Task instructions => Extract every line of the material that holds the string "Blender".

Record list =>
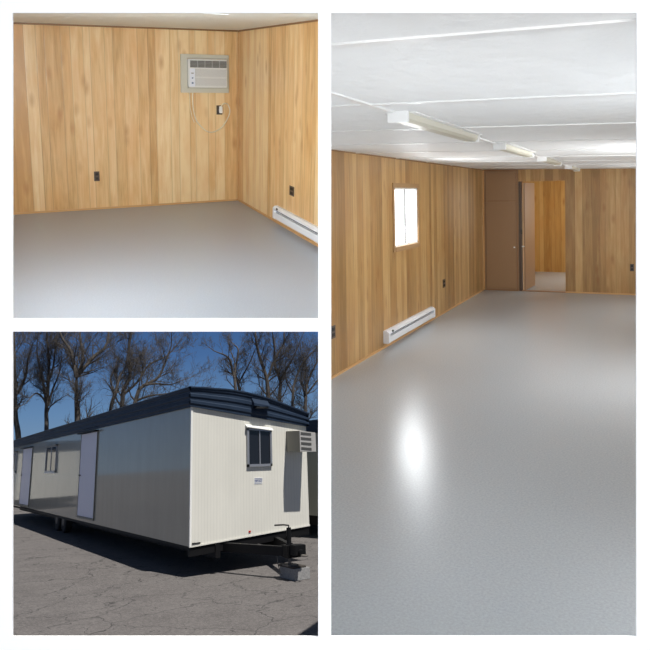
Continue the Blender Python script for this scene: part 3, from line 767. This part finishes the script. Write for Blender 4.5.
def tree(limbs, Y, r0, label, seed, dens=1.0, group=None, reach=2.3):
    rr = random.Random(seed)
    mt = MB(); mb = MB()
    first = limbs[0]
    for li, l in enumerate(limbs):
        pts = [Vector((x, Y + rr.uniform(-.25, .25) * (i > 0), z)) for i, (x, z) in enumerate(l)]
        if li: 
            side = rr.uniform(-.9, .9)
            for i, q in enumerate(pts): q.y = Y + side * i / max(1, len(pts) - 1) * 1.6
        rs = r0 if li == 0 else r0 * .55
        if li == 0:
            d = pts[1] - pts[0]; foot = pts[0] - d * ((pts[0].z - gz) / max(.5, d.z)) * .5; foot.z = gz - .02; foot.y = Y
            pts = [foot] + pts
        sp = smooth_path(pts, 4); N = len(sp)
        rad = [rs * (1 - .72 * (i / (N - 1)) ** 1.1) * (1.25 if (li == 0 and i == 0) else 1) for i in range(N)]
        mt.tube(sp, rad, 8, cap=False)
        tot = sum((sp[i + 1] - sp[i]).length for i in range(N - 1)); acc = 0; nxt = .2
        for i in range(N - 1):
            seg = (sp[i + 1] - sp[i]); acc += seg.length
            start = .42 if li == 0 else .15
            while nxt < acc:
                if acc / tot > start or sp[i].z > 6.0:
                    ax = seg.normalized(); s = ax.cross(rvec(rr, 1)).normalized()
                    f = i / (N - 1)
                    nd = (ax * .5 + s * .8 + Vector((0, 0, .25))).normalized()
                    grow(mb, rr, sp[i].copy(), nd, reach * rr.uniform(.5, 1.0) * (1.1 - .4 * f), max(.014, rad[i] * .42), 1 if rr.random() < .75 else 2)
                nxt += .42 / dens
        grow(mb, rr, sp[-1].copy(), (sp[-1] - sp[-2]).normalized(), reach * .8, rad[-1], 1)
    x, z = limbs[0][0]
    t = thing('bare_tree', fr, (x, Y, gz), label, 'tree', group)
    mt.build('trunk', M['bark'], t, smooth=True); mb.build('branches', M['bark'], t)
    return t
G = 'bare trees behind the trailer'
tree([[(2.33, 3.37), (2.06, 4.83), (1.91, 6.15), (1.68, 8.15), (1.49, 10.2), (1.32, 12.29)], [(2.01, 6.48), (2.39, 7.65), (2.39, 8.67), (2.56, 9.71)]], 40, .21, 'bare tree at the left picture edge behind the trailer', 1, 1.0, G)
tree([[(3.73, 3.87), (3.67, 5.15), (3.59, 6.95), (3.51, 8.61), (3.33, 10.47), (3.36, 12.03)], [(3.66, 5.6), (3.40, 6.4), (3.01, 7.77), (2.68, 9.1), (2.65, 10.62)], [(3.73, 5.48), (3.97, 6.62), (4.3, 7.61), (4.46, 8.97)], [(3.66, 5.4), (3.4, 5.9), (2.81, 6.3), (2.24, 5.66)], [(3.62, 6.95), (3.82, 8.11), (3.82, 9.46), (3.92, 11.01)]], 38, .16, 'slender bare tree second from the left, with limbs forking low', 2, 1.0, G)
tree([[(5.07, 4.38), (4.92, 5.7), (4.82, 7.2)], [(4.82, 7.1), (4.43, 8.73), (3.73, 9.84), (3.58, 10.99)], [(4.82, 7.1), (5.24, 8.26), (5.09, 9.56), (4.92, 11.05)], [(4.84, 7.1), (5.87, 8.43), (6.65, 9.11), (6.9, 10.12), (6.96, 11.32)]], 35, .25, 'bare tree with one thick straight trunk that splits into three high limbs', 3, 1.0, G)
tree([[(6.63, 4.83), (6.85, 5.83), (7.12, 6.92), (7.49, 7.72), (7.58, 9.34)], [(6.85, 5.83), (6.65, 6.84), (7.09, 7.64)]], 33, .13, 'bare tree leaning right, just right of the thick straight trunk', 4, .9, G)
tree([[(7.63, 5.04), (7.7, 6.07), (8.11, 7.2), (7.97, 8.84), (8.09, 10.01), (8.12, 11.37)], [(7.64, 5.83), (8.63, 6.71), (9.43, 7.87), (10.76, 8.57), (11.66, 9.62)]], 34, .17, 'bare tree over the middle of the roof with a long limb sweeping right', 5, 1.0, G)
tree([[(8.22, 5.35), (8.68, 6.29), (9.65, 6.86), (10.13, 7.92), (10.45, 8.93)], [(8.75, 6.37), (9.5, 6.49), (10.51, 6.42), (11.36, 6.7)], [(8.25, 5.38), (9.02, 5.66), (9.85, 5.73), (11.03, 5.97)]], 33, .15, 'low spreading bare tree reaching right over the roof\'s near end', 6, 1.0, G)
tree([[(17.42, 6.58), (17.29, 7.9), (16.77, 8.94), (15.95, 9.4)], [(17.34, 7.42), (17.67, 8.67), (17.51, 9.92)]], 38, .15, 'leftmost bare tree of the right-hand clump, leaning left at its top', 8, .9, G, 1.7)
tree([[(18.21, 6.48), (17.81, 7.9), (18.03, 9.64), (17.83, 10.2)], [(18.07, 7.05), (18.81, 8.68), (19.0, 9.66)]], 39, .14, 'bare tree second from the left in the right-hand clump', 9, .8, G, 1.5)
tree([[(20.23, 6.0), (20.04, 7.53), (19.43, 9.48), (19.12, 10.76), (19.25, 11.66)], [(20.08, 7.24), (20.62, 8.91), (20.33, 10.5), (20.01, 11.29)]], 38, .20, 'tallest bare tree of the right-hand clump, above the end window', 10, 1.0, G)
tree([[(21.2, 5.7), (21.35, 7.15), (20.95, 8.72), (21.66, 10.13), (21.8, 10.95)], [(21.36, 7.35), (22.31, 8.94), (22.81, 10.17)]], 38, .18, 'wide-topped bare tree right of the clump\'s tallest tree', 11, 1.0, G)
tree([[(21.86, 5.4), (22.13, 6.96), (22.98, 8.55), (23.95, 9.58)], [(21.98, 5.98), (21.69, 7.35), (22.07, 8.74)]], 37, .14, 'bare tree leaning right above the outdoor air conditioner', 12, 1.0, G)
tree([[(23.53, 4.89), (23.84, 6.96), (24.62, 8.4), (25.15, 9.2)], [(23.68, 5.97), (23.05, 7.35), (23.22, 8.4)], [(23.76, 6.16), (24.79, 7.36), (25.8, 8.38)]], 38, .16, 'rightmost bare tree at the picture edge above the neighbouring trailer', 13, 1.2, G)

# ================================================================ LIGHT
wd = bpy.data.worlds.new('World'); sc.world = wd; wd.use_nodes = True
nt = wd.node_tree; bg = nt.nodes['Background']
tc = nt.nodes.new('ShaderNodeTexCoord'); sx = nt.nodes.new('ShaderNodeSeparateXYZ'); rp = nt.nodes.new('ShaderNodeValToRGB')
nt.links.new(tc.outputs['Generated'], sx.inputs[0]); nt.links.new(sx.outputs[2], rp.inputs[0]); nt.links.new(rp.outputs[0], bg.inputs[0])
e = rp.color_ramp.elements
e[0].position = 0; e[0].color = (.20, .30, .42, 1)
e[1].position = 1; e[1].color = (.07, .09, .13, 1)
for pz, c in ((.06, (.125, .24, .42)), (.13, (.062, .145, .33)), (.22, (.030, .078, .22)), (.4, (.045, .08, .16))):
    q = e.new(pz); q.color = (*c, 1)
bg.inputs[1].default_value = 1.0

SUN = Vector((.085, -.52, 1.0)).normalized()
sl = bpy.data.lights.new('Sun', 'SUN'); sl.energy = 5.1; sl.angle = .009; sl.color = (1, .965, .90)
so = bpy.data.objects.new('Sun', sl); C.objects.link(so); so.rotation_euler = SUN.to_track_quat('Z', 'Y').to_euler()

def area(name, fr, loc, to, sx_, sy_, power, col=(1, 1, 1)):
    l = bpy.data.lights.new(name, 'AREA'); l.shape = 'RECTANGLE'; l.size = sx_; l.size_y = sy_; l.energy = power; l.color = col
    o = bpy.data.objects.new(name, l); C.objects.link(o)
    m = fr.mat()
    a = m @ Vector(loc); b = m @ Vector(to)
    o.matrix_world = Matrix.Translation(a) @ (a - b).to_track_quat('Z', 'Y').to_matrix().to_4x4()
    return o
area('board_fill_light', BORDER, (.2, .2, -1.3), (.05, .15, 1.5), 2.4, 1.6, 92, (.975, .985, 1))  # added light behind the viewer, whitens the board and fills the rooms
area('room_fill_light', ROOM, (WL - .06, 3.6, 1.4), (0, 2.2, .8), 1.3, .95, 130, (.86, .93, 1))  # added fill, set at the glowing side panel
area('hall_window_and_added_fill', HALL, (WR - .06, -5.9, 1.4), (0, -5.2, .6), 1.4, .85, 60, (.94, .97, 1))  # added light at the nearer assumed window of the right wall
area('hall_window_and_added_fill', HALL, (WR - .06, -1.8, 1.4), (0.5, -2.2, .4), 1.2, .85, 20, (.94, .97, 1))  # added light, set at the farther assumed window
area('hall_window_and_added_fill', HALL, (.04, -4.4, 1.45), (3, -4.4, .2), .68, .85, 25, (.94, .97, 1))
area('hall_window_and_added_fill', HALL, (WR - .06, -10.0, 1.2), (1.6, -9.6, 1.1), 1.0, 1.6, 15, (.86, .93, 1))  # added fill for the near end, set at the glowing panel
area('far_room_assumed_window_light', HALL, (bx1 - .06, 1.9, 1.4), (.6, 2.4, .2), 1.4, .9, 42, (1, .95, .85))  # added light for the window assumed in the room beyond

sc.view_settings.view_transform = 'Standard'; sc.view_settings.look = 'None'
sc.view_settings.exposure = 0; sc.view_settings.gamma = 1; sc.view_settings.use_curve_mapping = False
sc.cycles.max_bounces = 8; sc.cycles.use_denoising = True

* * *

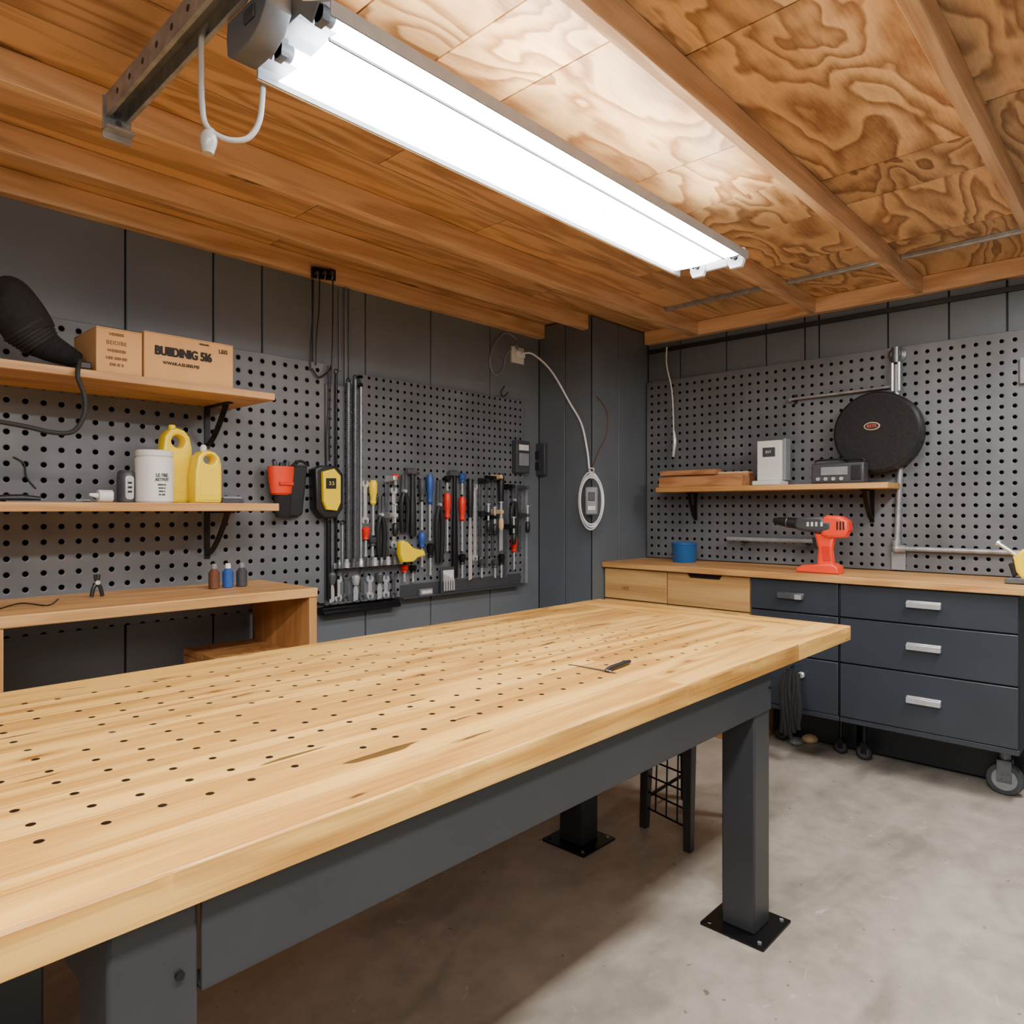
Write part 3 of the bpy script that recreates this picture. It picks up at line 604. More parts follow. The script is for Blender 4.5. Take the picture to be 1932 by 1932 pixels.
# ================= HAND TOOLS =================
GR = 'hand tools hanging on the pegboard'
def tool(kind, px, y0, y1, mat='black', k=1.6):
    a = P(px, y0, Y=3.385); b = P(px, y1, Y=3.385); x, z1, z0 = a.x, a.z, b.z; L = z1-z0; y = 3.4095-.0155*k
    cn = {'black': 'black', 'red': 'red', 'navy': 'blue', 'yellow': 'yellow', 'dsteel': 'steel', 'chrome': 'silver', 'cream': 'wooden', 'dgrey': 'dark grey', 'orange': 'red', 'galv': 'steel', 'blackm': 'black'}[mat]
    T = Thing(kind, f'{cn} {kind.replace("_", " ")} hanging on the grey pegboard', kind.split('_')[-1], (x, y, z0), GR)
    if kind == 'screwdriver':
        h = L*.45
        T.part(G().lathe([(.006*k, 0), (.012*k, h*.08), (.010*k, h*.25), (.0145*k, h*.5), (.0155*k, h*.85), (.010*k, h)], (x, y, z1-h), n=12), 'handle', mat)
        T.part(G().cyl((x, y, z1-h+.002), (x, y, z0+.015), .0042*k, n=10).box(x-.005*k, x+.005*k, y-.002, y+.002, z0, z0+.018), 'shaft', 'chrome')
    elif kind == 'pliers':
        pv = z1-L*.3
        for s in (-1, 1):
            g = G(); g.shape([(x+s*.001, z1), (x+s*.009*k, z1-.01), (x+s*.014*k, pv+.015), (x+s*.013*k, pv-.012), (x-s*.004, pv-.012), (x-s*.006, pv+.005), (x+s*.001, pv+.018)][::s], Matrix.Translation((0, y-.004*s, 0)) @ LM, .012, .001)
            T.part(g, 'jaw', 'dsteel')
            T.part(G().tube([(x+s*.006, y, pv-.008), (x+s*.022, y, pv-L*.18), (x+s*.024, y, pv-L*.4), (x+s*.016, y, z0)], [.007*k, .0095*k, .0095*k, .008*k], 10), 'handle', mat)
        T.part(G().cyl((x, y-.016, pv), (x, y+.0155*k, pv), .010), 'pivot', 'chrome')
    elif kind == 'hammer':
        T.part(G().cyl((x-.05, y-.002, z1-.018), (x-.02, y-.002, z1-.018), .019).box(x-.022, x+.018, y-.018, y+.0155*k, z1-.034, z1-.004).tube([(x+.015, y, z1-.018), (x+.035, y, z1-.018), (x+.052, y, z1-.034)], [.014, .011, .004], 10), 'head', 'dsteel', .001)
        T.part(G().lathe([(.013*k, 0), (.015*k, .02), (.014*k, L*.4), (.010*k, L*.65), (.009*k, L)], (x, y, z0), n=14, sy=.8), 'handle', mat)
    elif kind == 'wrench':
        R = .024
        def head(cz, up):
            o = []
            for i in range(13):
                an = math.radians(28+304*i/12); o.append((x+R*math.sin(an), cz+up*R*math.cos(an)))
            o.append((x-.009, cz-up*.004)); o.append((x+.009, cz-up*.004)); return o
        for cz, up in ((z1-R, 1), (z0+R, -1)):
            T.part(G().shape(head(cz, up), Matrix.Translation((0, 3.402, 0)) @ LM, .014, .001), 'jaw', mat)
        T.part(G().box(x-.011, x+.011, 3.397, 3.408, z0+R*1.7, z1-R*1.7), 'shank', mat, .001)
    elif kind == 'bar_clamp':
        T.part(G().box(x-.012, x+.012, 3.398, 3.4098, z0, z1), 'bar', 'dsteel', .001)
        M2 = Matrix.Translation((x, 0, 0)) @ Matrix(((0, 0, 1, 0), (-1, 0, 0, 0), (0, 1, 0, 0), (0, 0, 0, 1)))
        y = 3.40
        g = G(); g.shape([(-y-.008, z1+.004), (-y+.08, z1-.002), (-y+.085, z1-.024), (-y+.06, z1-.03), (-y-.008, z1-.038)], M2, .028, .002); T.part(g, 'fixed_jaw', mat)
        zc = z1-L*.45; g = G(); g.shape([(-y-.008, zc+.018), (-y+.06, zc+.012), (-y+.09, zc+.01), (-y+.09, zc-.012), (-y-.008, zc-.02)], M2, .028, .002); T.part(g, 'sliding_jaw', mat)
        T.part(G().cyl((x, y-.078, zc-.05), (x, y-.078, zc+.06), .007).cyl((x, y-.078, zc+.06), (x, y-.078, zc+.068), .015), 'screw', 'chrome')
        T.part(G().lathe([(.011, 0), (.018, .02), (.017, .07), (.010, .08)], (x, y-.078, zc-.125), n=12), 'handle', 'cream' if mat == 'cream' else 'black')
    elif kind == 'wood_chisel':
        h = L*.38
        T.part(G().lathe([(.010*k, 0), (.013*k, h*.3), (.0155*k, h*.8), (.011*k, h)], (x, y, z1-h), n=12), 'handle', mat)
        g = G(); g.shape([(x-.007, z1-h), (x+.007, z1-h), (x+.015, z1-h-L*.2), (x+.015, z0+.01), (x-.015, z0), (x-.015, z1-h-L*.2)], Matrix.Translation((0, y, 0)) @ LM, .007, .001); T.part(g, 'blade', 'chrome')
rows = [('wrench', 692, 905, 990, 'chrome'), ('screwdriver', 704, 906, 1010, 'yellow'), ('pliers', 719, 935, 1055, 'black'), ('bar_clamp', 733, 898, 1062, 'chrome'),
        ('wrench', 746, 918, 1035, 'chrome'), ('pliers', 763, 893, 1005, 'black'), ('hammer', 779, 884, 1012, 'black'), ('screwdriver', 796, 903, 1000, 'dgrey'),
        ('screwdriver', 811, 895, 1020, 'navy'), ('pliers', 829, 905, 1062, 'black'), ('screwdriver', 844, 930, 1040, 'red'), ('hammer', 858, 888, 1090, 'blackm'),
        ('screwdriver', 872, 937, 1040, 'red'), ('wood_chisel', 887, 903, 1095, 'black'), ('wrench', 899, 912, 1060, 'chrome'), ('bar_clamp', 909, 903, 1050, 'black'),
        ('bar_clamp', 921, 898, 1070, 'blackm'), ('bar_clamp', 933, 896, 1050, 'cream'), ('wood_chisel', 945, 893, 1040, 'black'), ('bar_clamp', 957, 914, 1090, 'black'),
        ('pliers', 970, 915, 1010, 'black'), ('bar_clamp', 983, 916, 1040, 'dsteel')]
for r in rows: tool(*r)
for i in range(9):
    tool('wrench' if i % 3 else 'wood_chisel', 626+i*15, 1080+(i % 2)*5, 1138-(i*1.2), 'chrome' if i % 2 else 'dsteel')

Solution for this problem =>
Continue the Blender Python script for this scene: part 3, from line 767. This part finishes the script. Write for Blender 4.5.
Write part 3 of the bpy script that recreates this picture. It picks up at line 604. More parts follow. The script is for Blender 4.5. Take the picture to be 1932 by 1932 pixels.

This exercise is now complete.